## What is being asked
Pictures stay out of this copy, which runs from the first line of the material through the line containing "from mathutils.geometry import".

## Material provided

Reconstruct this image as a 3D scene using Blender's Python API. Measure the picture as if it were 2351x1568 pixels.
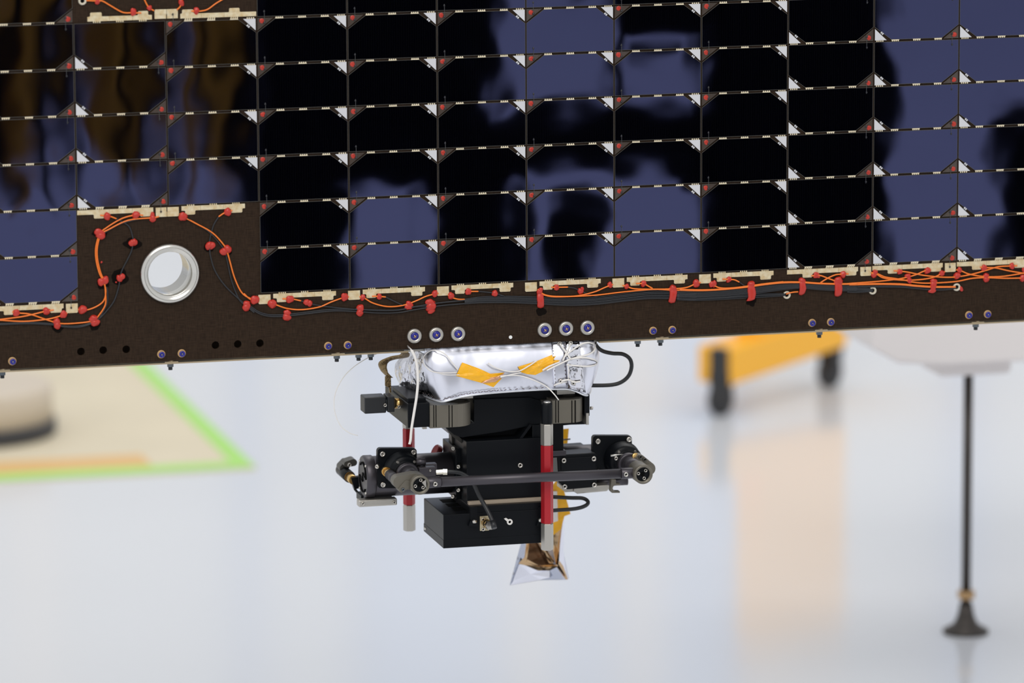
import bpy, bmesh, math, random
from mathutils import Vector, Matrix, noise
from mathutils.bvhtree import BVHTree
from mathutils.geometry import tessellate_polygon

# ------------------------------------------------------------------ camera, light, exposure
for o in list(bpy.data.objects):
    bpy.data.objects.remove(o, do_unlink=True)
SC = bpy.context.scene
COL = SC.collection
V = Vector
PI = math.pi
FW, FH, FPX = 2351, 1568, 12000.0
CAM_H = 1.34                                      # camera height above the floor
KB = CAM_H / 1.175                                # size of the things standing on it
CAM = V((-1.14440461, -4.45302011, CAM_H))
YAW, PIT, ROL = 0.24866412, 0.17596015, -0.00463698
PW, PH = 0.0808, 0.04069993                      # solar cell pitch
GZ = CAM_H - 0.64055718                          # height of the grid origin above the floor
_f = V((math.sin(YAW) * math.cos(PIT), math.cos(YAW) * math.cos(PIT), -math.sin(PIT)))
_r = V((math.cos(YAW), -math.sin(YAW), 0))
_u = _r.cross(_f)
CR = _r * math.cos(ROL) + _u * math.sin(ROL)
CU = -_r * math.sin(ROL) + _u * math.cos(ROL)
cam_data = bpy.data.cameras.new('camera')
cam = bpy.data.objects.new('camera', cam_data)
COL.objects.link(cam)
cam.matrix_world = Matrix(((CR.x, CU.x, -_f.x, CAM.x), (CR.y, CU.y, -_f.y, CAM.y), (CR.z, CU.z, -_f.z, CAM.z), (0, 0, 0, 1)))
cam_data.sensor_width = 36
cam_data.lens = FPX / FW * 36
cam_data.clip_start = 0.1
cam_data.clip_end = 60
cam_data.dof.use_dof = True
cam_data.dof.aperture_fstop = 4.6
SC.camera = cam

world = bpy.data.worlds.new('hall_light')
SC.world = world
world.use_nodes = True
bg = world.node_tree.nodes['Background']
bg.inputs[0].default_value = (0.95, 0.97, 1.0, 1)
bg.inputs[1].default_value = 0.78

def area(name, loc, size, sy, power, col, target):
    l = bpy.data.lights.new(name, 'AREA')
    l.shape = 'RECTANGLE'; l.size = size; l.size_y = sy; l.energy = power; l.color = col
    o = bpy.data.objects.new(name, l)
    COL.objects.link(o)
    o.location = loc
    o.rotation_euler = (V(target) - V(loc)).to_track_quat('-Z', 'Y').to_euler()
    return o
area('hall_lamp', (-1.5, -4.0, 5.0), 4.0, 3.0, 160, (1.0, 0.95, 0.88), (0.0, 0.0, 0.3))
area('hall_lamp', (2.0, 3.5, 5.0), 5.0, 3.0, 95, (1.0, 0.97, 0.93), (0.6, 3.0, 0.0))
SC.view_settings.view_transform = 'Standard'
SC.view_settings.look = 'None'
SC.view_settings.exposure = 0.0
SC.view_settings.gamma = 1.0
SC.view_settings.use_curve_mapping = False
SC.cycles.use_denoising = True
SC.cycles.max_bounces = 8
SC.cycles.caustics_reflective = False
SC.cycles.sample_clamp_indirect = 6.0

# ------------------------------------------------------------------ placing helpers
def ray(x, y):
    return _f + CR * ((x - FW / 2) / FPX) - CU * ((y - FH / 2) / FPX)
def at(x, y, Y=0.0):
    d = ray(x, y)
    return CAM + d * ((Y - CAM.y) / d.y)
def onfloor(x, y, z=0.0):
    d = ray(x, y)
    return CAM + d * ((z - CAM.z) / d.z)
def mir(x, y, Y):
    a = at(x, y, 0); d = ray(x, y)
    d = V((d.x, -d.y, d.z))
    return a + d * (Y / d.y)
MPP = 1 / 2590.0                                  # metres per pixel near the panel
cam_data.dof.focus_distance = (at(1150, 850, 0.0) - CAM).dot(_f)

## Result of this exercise
Reconstruct this image as a 3D scene using Blender's Python API. Measure the picture as if it were 2351x1568 pixels.
import bpy, bmesh, math, random
from mathutils import Vector, Matrix, noise
from mathutils.bvhtree import BVHTree
from mathutils.geometry import tessellate_polygon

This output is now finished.